◆ Collected material:
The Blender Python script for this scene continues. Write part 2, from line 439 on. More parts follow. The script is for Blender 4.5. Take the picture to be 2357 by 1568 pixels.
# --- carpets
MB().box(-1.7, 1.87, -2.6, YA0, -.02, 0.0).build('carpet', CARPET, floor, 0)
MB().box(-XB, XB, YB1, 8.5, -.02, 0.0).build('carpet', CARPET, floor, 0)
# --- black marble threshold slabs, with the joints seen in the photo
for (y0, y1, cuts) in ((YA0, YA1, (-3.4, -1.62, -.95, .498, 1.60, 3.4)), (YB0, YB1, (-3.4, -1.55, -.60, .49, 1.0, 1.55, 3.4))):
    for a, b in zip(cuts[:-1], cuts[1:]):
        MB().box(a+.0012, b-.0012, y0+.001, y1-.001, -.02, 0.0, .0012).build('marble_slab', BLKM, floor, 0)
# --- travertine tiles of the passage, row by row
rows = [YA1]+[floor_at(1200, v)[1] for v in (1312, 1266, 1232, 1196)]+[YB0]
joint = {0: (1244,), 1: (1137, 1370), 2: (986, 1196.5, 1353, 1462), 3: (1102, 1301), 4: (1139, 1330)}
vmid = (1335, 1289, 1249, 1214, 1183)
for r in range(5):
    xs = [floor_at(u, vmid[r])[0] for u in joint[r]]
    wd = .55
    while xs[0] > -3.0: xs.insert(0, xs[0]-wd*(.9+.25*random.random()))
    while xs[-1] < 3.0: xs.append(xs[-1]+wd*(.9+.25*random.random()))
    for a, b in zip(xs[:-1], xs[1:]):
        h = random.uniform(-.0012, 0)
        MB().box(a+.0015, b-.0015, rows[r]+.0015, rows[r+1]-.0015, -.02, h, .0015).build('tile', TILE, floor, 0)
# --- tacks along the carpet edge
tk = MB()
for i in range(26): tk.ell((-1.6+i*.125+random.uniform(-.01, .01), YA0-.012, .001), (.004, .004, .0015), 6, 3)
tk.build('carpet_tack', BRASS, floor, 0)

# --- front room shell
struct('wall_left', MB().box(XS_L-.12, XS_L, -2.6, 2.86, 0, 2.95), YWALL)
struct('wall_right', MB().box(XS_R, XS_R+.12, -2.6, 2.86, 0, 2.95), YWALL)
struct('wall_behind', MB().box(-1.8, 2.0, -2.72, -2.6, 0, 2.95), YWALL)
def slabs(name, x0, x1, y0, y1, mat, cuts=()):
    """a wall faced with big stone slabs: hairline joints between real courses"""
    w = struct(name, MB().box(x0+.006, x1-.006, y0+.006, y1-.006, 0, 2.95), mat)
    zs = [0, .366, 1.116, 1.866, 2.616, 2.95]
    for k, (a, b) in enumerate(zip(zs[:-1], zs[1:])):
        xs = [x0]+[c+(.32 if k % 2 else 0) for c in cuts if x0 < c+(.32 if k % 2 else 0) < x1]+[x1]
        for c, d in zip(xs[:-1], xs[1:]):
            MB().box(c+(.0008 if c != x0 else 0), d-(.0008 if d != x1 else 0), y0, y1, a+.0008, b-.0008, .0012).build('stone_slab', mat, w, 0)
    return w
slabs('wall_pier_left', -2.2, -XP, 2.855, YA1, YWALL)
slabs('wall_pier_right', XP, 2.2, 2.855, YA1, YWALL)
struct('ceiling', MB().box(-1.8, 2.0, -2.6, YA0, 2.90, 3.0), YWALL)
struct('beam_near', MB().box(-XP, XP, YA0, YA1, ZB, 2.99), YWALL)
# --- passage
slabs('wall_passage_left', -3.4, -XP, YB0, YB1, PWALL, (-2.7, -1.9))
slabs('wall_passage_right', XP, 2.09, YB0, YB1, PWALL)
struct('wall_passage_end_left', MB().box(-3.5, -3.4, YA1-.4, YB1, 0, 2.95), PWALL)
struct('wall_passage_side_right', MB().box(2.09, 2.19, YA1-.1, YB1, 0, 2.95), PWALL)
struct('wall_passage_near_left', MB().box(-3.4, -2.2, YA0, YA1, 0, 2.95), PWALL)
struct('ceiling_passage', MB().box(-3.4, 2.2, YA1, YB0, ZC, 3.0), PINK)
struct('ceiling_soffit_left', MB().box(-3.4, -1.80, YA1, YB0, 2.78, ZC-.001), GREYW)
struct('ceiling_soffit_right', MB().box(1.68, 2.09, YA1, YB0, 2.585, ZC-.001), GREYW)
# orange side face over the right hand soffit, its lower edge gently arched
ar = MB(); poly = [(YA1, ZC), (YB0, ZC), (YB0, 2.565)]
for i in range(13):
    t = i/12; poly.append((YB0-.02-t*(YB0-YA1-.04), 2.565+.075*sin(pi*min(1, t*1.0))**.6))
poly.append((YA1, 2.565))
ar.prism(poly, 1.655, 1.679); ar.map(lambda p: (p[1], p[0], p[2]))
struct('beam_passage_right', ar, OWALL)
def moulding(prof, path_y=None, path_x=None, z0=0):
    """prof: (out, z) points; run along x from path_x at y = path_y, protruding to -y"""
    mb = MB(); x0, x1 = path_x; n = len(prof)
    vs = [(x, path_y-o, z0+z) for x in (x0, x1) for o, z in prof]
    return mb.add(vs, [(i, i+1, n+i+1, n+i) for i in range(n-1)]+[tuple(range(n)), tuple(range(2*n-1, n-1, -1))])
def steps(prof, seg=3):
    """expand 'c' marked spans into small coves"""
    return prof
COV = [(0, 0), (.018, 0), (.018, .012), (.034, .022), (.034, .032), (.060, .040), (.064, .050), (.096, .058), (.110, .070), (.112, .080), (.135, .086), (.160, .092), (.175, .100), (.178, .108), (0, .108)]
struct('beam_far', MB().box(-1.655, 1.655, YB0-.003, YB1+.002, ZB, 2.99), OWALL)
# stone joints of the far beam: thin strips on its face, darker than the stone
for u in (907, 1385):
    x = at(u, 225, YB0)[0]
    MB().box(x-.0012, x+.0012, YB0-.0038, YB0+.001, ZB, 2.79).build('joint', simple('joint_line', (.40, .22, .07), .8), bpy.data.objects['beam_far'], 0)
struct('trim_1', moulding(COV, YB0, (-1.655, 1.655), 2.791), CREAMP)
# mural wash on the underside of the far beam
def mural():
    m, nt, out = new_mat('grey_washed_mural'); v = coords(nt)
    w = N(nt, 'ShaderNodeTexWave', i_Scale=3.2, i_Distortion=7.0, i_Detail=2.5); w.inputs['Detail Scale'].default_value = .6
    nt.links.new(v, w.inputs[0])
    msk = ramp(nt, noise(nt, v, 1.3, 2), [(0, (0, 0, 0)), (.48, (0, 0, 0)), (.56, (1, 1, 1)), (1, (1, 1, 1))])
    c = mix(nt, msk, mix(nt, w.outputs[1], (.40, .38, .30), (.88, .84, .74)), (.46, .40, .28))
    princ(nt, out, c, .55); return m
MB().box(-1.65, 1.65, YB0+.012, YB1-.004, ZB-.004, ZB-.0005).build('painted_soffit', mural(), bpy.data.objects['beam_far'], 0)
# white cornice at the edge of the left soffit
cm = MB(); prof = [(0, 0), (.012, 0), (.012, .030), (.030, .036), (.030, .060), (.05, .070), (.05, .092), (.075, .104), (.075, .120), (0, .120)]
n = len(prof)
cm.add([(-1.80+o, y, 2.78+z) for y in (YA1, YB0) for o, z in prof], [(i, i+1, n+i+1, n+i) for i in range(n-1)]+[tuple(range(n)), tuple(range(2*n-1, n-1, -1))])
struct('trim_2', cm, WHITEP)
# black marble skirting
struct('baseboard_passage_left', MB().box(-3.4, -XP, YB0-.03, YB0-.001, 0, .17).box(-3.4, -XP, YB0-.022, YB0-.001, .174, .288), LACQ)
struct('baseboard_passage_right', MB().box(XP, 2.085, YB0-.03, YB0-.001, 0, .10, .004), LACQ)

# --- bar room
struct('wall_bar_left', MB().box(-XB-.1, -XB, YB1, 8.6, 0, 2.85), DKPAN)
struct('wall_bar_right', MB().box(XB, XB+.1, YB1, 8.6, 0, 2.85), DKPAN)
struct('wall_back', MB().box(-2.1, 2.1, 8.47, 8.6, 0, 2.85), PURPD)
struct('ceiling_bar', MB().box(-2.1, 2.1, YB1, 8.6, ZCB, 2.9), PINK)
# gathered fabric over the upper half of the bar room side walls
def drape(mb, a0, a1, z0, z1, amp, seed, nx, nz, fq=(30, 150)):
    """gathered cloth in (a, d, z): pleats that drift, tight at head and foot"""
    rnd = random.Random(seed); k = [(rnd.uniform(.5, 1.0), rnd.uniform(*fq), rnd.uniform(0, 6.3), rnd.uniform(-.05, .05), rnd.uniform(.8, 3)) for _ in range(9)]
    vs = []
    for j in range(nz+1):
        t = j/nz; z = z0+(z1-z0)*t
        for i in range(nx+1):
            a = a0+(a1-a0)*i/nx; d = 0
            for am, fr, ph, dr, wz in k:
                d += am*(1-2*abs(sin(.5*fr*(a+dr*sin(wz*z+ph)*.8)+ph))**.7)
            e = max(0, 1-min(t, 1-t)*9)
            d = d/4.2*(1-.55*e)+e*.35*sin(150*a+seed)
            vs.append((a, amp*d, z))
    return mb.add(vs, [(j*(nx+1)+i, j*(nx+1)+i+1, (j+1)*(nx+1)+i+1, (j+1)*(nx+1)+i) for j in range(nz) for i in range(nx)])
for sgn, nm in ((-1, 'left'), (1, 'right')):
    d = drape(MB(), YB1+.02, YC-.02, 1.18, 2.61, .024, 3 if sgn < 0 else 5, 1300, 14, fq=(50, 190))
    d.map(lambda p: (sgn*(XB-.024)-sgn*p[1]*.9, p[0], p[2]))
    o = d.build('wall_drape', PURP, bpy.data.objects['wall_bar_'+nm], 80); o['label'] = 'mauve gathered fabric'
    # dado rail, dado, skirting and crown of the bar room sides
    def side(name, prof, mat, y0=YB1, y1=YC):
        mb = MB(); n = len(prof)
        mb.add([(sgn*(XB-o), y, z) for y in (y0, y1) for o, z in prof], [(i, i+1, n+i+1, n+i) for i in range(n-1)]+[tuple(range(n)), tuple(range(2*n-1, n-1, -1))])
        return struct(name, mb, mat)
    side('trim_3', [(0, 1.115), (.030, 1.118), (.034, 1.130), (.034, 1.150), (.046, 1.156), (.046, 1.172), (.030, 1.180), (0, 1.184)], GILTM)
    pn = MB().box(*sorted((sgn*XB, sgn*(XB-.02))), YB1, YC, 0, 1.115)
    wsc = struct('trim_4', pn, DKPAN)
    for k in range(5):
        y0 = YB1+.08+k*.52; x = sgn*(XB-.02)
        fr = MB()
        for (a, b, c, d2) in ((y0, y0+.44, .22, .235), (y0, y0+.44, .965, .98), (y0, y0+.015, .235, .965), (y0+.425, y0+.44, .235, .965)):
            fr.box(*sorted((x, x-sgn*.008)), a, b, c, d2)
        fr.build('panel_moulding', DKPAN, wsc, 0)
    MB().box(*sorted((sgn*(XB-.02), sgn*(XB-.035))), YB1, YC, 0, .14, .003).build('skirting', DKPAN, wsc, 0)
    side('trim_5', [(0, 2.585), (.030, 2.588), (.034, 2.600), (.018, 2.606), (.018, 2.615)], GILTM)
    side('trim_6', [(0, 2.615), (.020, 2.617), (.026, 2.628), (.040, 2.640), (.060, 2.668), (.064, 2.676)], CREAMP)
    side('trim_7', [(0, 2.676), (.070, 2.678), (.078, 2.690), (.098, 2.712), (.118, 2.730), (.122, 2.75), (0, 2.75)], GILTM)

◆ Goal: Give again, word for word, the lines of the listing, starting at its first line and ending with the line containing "tk.build('carpet_tack', BRASS, floor, 0)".

◆ Solved exercise:
The Blender Python script for this scene continues. Write part 2, from line 439 on. More parts follow. The script is for Blender 4.5. Take the picture to be 2357 by 1568 pixels.
# --- carpets
MB().box(-1.7, 1.87, -2.6, YA0, -.02, 0.0).build('carpet', CARPET, floor, 0)
MB().box(-XB, XB, YB1, 8.5, -.02, 0.0).build('carpet', CARPET, floor, 0)
# --- black marble threshold slabs, with the joints seen in the photo
for (y0, y1, cuts) in ((YA0, YA1, (-3.4, -1.62, -.95, .498, 1.60, 3.4)), (YB0, YB1, (-3.4, -1.55, -.60, .49, 1.0, 1.55, 3.4))):
    for a, b in zip(cuts[:-1], cuts[1:]):
        MB().box(a+.0012, b-.0012, y0+.001, y1-.001, -.02, 0.0, .0012).build('marble_slab', BLKM, floor, 0)
# --- travertine tiles of the passage, row by row
rows = [YA1]+[floor_at(1200, v)[1] for v in (1312, 1266, 1232, 1196)]+[YB0]
joint = {0: (1244,), 1: (1137, 1370), 2: (986, 1196.5, 1353, 1462), 3: (1102, 1301), 4: (1139, 1330)}
vmid = (1335, 1289, 1249, 1214, 1183)
for r in range(5):
    xs = [floor_at(u, vmid[r])[0] for u in joint[r]]
    wd = .55
    while xs[0] > -3.0: xs.insert(0, xs[0]-wd*(.9+.25*random.random()))
    while xs[-1] < 3.0: xs.append(xs[-1]+wd*(.9+.25*random.random()))
    for a, b in zip(xs[:-1], xs[1:]):
        h = random.uniform(-.0012, 0)
        MB().box(a+.0015, b-.0015, rows[r]+.0015, rows[r+1]-.0015, -.02, h, .0015).build('tile', TILE, floor, 0)
# --- tacks along the carpet edge
tk = MB()
for i in range(26): tk.ell((-1.6+i*.125+random.uniform(-.01, .01), YA0-.012, .001), (.004, .004, .0015), 6, 3)
tk.build('carpet_tack', BRASS, floor, 0)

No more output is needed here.